With its coal conversion technology suddenly in the limelight (and possibly requiring $ billions of investment) Watch List company Sasol (SSL) is looking to shed some weight (and raise some cash) in other parts of its portfolio.

Business Report - Sasol received bids for chemical unit
Bidding has started for the chemical unit of South African petrochemical group Sasol , with negotiations with short-listed bidders to be held in July and August, the group said on Tuesday. Sasol is selling most of its Olefins & Surfactants (O&S) chemical unit, although keeping the unit’s South African business. Early last month the group said 19 firms had received information to prepare their bids.
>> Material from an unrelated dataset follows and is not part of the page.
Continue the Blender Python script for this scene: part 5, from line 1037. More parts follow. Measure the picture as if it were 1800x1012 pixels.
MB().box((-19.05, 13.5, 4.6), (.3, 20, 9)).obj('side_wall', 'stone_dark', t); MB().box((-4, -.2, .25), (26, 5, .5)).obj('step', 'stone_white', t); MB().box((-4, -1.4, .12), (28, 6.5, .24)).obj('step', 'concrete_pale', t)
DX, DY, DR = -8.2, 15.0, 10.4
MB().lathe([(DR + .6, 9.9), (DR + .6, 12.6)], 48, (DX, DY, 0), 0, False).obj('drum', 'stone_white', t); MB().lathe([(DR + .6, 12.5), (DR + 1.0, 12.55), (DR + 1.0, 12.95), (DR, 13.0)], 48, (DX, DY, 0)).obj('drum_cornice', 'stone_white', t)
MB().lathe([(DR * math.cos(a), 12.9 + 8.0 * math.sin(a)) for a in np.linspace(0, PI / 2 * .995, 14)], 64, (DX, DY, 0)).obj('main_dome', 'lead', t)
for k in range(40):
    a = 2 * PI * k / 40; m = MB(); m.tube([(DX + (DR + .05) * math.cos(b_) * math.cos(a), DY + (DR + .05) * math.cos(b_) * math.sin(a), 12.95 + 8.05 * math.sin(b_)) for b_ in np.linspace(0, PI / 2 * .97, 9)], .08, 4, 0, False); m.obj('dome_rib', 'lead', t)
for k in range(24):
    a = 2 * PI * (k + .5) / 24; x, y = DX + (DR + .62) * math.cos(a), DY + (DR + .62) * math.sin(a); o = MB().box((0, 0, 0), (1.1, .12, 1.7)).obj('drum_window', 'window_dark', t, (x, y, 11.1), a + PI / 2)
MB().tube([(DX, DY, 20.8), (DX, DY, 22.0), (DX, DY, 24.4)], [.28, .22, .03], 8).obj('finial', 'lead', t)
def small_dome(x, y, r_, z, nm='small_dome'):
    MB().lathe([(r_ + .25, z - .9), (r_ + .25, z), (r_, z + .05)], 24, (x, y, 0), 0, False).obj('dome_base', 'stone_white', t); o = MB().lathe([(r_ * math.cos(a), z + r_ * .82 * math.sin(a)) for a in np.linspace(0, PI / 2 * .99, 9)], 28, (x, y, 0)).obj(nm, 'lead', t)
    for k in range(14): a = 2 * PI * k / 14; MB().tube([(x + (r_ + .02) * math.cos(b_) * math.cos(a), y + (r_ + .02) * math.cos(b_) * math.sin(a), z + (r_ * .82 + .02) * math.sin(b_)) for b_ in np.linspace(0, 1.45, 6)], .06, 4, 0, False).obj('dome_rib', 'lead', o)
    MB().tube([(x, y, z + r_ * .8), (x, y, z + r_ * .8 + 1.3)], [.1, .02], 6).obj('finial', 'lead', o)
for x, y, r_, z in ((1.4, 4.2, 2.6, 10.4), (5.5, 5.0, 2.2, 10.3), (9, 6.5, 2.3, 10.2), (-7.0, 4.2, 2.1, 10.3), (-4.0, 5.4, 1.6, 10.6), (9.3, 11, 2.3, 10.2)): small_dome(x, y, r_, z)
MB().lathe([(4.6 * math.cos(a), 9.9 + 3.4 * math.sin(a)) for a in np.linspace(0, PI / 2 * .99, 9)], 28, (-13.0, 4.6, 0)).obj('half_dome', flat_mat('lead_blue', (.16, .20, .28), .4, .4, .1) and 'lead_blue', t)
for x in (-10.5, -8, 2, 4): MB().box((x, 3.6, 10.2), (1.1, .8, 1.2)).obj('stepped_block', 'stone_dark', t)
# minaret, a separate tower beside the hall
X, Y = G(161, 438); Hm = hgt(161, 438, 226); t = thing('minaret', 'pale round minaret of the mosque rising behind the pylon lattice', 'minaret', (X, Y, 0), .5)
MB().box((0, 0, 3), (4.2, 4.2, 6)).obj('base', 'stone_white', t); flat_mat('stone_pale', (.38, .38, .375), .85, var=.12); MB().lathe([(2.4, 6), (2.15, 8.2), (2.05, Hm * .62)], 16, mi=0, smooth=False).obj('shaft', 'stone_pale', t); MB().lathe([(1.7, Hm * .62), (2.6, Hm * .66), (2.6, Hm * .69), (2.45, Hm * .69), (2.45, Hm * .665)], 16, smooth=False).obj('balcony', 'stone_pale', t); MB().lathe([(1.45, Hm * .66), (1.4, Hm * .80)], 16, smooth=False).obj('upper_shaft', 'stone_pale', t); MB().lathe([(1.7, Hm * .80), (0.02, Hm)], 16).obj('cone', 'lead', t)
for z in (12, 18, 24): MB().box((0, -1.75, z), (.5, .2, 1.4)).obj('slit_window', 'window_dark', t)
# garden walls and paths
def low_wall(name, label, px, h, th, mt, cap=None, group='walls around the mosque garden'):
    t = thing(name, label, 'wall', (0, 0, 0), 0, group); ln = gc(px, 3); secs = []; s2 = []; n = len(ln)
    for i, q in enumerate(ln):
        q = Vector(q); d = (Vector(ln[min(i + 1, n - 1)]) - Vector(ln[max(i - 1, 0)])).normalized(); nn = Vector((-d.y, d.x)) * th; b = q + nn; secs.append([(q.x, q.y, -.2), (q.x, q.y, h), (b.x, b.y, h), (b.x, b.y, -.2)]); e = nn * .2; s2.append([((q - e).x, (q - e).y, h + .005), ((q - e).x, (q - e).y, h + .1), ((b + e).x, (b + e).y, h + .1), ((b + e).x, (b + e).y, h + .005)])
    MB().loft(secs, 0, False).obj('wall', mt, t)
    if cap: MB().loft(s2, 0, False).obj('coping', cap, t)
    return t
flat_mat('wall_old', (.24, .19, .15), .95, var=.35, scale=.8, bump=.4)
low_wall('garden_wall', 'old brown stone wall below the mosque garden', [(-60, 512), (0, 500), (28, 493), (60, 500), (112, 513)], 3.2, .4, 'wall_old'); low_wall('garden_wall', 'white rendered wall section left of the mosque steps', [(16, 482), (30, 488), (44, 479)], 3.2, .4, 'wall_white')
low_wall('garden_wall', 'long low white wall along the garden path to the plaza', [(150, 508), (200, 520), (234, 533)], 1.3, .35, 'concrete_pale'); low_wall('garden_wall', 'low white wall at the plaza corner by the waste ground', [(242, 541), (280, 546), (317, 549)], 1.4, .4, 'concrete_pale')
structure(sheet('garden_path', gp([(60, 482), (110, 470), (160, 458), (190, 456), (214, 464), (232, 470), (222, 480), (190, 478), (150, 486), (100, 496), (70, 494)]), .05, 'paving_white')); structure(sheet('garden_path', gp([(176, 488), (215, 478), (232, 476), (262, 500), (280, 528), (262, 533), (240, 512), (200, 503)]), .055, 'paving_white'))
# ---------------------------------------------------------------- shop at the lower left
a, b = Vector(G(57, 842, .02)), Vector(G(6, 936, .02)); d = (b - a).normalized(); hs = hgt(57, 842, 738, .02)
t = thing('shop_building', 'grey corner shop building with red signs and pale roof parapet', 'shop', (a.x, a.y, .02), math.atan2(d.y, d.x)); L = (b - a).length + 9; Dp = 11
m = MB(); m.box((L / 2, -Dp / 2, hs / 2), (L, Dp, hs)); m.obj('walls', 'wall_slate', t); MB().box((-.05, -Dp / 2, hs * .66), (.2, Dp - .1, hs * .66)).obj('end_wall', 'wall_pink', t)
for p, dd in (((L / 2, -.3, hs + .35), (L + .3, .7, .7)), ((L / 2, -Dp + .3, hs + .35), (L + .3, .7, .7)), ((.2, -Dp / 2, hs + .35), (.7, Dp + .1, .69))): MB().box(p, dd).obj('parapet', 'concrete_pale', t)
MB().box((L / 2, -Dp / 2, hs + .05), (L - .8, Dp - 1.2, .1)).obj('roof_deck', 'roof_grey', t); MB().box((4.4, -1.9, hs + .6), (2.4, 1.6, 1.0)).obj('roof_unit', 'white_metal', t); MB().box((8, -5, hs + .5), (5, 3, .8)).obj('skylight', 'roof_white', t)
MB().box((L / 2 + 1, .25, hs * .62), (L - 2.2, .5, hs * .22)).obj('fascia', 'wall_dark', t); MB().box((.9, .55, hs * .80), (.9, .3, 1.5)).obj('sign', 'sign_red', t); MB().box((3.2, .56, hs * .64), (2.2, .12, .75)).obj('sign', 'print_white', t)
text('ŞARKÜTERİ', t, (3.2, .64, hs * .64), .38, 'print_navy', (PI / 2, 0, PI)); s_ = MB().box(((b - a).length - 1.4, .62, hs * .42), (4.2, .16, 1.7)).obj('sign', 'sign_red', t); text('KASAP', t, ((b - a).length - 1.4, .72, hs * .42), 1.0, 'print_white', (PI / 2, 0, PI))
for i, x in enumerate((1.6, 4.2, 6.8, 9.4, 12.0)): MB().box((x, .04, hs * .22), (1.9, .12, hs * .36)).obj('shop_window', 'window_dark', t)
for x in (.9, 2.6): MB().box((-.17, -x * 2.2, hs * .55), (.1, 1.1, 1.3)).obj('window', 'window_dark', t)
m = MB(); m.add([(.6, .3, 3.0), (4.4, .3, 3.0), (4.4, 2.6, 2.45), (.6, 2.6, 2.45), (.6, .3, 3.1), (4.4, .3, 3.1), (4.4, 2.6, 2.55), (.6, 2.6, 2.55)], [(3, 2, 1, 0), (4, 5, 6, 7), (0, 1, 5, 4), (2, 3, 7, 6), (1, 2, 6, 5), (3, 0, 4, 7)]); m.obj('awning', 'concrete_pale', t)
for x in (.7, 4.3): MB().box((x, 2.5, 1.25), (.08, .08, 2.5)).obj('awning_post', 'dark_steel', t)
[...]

The sale will affect the overseas operations of the chemical unit it bought more than four years ago, most of which is concentrated in Germany, Italy and the United States. Last August, Merrill Lynch said the sale might fetch up to 900 million euros ($1.15 billion), and backed the sale, provided that oil prices do not crash below $15 per barrel. Sasol in 2001 bought the chemical business then known as Condea from Germany’s RWE Dea for 1.3 billion euros, and most of this business is held in Sasol O&S.

Sasol says it wants to sell most of the O&S unit because it is not well-integrated in its plans, which include using its chemical division to provide feedstock for units such as the group’s gas-to-liquid (GTL) initiative. - Reuters

Although the sale doesn’t look to fetch as much as Sasol paid, focusing on the energy business makes sense these days.